EXERCISE DATA:

-=-=-

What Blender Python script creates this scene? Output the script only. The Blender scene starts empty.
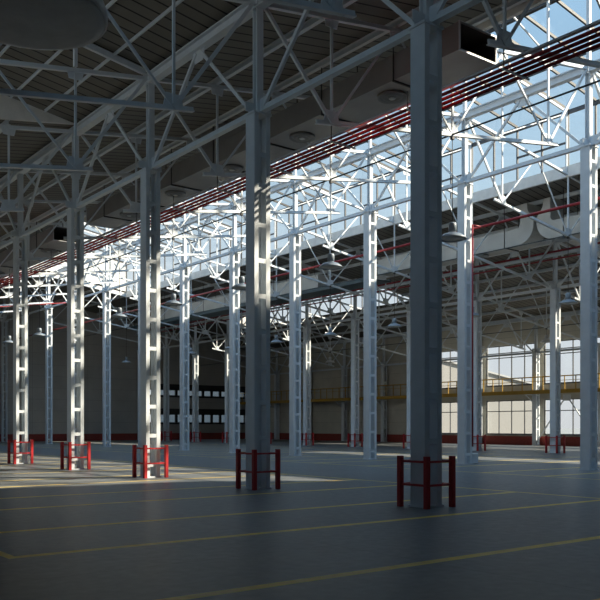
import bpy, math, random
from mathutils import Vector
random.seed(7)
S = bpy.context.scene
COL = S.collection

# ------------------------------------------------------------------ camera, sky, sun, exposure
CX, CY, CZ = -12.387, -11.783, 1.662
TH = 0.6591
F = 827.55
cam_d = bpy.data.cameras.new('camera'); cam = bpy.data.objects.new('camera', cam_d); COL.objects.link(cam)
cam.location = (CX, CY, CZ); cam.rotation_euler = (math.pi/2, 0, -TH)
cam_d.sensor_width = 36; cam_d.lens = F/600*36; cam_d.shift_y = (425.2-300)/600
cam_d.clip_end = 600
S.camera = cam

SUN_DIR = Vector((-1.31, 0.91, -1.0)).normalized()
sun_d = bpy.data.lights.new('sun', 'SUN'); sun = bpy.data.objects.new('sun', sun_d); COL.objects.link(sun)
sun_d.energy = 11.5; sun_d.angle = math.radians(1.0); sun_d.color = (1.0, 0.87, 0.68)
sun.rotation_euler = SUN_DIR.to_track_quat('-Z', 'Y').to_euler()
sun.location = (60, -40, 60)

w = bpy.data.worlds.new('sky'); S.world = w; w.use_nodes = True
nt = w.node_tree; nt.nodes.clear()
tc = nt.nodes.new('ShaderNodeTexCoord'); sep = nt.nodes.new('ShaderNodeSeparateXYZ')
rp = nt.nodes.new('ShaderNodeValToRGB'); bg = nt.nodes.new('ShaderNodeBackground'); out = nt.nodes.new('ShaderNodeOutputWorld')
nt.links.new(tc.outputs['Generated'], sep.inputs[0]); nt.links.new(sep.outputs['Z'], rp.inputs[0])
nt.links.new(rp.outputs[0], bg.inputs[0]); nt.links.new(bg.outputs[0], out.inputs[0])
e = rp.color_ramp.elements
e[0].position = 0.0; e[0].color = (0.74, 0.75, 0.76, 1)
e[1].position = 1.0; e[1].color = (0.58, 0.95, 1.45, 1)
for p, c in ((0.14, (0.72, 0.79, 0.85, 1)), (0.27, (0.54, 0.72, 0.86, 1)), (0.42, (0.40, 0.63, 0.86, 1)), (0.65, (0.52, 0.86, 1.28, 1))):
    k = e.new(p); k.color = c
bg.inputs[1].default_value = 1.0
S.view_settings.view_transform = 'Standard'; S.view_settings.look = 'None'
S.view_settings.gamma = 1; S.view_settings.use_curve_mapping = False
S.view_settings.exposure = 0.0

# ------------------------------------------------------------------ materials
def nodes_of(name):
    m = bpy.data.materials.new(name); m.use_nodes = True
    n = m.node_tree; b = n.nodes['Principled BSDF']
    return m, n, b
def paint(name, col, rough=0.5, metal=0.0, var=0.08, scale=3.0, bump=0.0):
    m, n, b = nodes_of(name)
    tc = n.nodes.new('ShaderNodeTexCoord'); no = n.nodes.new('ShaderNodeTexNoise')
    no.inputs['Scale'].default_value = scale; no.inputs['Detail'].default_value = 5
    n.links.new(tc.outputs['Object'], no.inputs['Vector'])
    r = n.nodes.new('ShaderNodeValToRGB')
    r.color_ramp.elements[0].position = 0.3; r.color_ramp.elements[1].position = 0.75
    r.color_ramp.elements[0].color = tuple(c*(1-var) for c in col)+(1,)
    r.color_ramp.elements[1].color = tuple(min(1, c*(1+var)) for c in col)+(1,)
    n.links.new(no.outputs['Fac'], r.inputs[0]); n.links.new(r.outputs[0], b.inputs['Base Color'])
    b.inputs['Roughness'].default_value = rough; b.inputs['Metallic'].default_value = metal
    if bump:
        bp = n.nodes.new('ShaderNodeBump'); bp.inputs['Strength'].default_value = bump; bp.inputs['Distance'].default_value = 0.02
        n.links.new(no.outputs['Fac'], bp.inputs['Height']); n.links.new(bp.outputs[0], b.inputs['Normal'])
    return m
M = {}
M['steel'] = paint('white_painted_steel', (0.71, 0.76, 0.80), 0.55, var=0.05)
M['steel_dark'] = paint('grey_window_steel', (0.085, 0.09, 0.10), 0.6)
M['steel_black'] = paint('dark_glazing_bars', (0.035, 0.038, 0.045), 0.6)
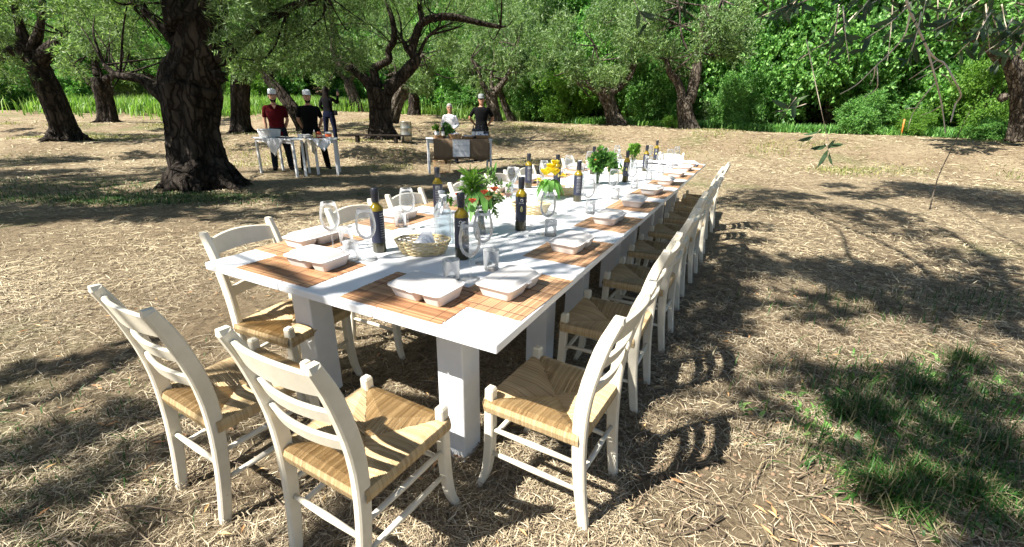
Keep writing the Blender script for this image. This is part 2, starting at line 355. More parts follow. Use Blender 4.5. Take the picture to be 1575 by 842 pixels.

-=-=-

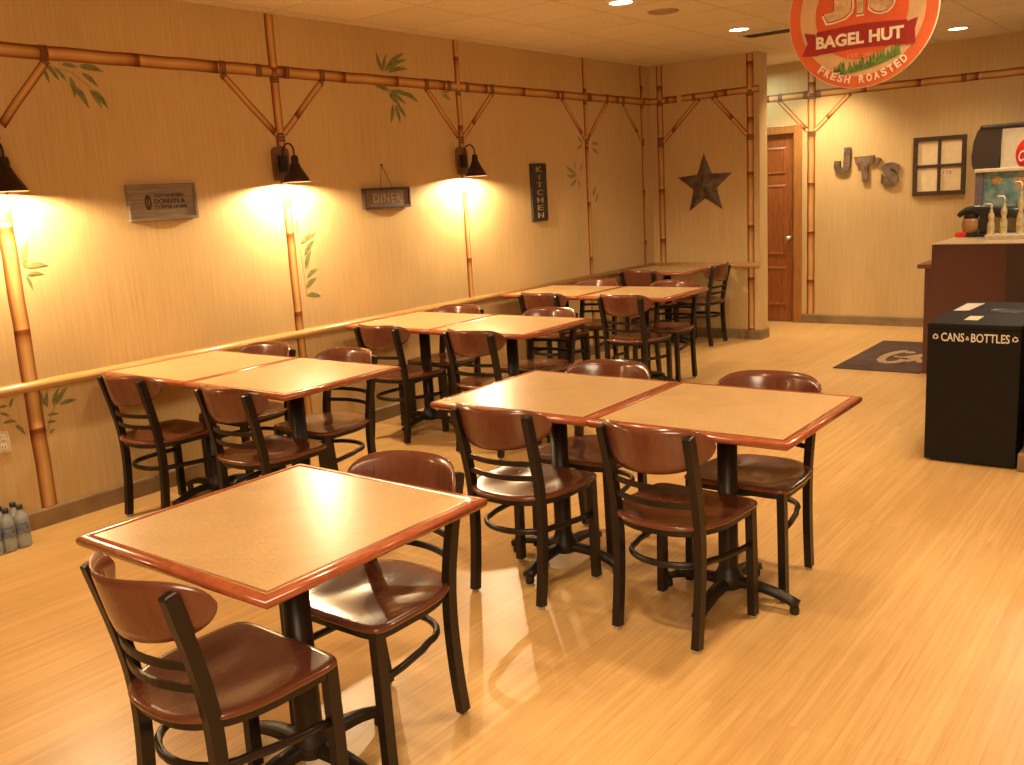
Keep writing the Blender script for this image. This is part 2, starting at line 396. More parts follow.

-=-=-

TASK TO COMPLETE:
Pictures are not part of the copy. Write out only the lines from the one containing "What Blender Python" through the one containing "S.camera = cam", exactly as they stand, both included.

FULL RESPONSE:
What Blender Python script creates this scene? Output the script only. The Blender scene starts empty.
import bpy, math, random
from mathutils import Vector
random.seed(7)
S = bpy.context.scene
COL = S.collection

# ------------------------------------------------------------------ camera, sky, sun, exposure
CX, CY, CZ = -12.387, -11.783, 1.662
TH = 0.6591
F = 827.55
cam_d = bpy.data.cameras.new('camera'); cam = bpy.data.objects.new('camera', cam_d); COL.objects.link(cam)
cam.location = (CX, CY, CZ); cam.rotation_euler = (math.pi/2, 0, -TH)
cam_d.sensor_width = 36; cam_d.lens = F/600*36; cam_d.shift_y = (425.2-300)/600
cam_d.clip_end = 600
S.camera = cam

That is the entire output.